## EXERCISE TASK
Your job is to return the lines between the line holding "Build this scene" and the line holding "scene.camera = camo", inclusive, exactly and with no pictures.

***

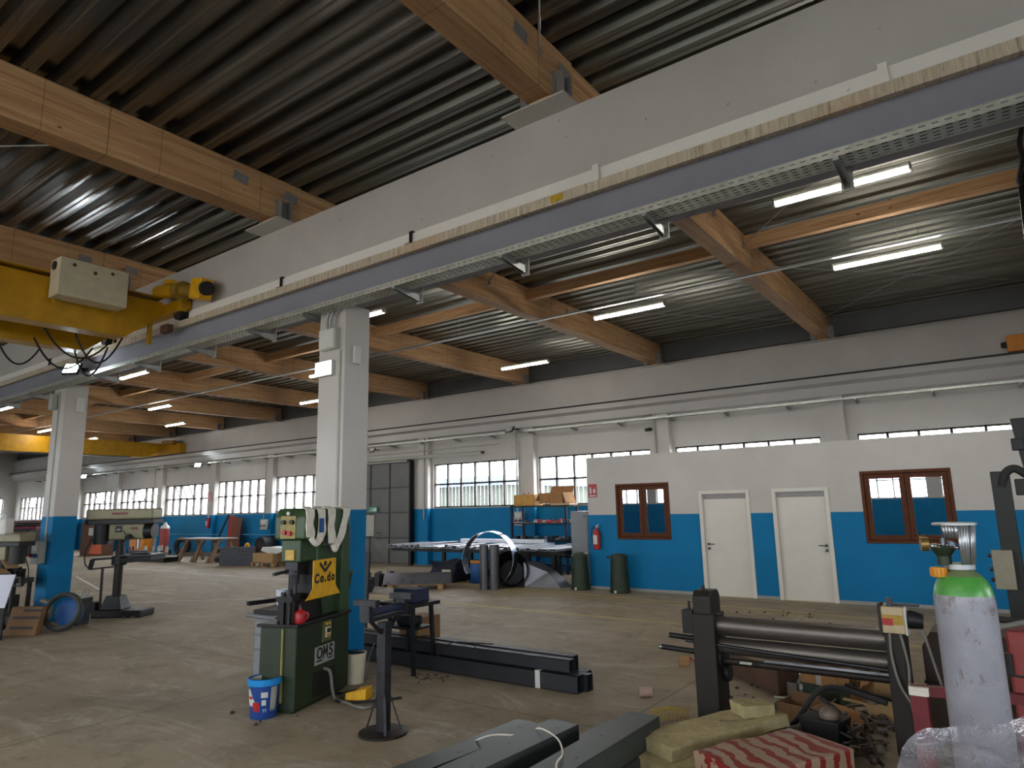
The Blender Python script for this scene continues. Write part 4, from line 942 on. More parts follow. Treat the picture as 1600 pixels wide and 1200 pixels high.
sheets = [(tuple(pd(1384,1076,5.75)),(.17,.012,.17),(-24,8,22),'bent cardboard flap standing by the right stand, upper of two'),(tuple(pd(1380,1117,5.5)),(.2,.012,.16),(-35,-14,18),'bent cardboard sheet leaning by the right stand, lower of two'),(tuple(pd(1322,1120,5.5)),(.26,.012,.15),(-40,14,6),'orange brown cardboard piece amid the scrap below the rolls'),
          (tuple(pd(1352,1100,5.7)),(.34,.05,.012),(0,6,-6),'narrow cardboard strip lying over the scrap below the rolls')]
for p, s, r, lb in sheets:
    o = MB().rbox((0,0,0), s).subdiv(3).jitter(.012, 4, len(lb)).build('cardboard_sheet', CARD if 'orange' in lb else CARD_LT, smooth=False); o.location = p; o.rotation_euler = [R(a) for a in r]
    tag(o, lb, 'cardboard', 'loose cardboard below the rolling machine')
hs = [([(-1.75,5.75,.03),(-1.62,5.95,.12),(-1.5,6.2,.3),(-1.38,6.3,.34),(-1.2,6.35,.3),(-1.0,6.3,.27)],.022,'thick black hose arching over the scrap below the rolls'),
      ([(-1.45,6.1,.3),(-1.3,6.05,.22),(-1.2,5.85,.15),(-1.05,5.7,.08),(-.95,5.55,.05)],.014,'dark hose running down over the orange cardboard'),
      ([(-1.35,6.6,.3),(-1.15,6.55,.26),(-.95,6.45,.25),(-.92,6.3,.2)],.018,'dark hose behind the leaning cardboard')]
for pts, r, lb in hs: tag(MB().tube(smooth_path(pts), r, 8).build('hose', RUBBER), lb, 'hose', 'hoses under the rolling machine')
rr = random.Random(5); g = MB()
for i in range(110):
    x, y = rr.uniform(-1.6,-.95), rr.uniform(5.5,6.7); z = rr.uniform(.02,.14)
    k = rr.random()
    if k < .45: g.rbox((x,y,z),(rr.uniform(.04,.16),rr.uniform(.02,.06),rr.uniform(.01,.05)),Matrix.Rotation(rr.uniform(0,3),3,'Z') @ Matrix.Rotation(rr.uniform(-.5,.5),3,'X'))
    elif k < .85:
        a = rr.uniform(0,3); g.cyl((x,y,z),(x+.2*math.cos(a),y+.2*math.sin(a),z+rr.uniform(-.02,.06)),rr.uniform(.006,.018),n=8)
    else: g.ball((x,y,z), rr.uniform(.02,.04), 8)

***

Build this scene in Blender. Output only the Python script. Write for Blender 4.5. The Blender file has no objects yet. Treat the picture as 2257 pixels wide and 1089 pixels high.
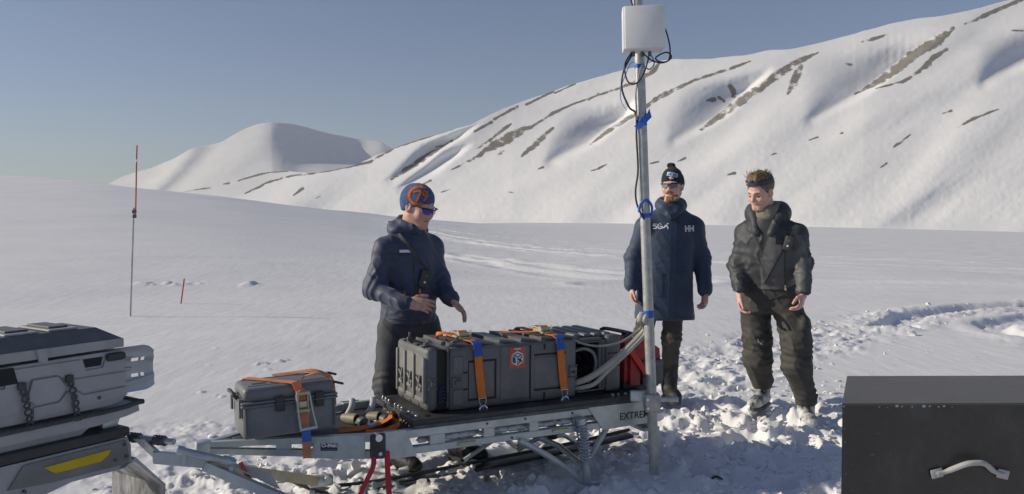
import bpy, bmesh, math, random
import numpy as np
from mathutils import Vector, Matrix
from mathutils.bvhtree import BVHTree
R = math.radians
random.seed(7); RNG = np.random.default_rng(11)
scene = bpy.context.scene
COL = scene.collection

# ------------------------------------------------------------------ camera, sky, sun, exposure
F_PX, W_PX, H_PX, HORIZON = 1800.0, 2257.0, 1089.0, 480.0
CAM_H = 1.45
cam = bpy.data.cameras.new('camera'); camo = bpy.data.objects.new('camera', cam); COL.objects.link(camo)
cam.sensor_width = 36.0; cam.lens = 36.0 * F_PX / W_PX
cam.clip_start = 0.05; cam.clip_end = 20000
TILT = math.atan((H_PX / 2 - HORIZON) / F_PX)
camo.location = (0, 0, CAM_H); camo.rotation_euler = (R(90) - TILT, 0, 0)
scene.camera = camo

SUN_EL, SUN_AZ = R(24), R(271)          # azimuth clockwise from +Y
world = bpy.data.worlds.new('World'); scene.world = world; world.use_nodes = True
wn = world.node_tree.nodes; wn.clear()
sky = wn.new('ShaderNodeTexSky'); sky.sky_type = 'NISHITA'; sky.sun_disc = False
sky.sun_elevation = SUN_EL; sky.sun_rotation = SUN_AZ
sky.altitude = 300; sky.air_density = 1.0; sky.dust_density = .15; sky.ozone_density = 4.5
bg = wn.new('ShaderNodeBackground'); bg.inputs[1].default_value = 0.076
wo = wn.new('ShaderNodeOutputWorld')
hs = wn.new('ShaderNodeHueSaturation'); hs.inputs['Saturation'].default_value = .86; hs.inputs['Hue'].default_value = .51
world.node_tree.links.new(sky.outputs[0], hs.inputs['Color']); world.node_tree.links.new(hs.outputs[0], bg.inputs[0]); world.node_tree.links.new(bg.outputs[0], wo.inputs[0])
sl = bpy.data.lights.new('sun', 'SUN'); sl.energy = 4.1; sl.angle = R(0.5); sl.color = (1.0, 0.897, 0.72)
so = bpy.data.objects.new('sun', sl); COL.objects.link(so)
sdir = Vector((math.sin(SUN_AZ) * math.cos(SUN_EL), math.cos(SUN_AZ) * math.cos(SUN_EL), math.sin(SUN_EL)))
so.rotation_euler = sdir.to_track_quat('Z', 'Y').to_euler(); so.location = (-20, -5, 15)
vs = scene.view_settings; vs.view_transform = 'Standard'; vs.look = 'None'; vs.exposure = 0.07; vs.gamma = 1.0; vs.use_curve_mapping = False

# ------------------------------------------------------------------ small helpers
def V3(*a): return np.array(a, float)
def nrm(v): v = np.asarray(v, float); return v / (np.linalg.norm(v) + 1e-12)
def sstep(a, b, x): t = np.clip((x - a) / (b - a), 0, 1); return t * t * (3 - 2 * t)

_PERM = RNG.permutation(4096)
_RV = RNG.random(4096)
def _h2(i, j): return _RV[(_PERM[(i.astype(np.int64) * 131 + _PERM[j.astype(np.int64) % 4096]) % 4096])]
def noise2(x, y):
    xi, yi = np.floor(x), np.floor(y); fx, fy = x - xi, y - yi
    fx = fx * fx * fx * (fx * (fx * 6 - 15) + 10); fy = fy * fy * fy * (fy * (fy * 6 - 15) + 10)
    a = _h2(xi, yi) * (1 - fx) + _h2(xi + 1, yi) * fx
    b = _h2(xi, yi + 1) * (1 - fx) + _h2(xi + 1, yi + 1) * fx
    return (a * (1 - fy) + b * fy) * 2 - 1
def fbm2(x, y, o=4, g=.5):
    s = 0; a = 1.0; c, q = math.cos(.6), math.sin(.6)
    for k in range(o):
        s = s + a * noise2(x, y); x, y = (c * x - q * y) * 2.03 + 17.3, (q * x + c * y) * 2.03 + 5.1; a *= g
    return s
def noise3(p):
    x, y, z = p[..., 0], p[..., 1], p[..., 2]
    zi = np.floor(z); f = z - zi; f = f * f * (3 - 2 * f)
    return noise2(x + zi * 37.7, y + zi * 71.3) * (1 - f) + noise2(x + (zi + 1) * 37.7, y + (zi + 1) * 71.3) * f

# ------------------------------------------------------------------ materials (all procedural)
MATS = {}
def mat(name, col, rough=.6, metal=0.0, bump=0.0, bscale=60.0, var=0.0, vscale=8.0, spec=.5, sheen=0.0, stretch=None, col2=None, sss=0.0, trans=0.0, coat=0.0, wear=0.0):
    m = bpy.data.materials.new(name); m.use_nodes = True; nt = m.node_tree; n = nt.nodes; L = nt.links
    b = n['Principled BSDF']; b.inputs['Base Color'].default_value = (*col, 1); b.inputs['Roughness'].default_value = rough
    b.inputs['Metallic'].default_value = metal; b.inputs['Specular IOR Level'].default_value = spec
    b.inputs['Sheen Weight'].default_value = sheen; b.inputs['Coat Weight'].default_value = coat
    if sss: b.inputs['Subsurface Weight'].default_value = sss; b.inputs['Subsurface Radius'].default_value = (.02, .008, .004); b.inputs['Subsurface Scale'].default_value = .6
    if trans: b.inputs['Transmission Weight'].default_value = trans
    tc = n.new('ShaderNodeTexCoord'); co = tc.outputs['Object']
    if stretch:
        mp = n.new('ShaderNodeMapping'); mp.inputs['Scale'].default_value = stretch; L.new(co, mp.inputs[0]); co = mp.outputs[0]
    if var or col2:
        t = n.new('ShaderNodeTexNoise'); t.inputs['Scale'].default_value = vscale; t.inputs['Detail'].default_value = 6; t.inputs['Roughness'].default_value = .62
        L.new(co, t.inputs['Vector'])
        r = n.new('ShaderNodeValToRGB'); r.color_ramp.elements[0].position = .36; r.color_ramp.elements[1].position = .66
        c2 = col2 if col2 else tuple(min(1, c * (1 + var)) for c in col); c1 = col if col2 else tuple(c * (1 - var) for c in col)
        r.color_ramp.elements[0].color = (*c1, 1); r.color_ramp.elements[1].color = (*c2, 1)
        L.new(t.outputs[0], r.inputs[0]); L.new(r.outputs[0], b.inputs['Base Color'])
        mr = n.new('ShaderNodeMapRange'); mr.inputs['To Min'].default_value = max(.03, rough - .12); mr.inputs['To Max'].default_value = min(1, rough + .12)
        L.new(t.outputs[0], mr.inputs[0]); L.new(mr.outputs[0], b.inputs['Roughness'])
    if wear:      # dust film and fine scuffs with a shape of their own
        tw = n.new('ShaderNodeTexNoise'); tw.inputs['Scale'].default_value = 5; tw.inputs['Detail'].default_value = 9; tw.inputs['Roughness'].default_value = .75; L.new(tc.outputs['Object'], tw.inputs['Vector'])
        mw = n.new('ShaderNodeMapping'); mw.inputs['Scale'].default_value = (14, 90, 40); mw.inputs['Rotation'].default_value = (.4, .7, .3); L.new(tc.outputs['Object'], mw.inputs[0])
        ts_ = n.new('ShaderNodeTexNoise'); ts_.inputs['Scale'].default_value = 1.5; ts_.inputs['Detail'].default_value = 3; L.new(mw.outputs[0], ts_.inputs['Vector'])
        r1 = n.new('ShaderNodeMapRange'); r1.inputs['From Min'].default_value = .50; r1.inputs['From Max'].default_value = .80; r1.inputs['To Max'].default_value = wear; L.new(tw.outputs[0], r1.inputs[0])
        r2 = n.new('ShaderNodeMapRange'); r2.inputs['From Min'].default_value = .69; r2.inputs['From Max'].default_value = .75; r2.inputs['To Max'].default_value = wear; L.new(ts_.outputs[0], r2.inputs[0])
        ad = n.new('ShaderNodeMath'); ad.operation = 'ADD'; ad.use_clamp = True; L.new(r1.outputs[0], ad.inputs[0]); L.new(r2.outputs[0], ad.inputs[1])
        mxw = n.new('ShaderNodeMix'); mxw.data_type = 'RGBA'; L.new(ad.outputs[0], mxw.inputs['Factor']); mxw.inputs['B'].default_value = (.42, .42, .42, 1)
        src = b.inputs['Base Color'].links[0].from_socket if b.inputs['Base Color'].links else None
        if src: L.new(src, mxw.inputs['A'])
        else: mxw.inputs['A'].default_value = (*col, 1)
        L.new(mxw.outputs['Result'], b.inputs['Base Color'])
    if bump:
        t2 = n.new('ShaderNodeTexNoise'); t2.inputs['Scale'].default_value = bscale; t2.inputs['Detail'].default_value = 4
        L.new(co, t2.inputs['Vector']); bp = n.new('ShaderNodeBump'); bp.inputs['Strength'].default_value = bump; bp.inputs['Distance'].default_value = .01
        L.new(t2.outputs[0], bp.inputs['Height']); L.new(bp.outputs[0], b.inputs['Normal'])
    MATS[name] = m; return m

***

## IN RESPONSE
Build this scene in Blender. Output only the Python script. Write for Blender 4.5. The Blender file has no objects yet. Treat the picture as 2257 pixels wide and 1089 pixels high.
import bpy, bmesh, math, random
import numpy as np
from mathutils import Vector, Matrix
from mathutils.bvhtree import BVHTree
R = math.radians
random.seed(7); RNG = np.random.default_rng(11)
scene = bpy.context.scene
COL = scene.collection

# ------------------------------------------------------------------ camera, sky, sun, exposure
F_PX, W_PX, H_PX, HORIZON = 1800.0, 2257.0, 1089.0, 480.0
CAM_H = 1.45
cam = bpy.data.cameras.new('camera'); camo = bpy.data.objects.new('camera', cam); COL.objects.link(camo)
cam.sensor_width = 36.0; cam.lens = 36.0 * F_PX / W_PX
cam.clip_start = 0.05; cam.clip_end = 20000
TILT = math.atan((H_PX / 2 - HORIZON) / F_PX)
camo.location = (0, 0, CAM_H); camo.rotation_euler = (R(90) - TILT, 0, 0)
scene.camera = camo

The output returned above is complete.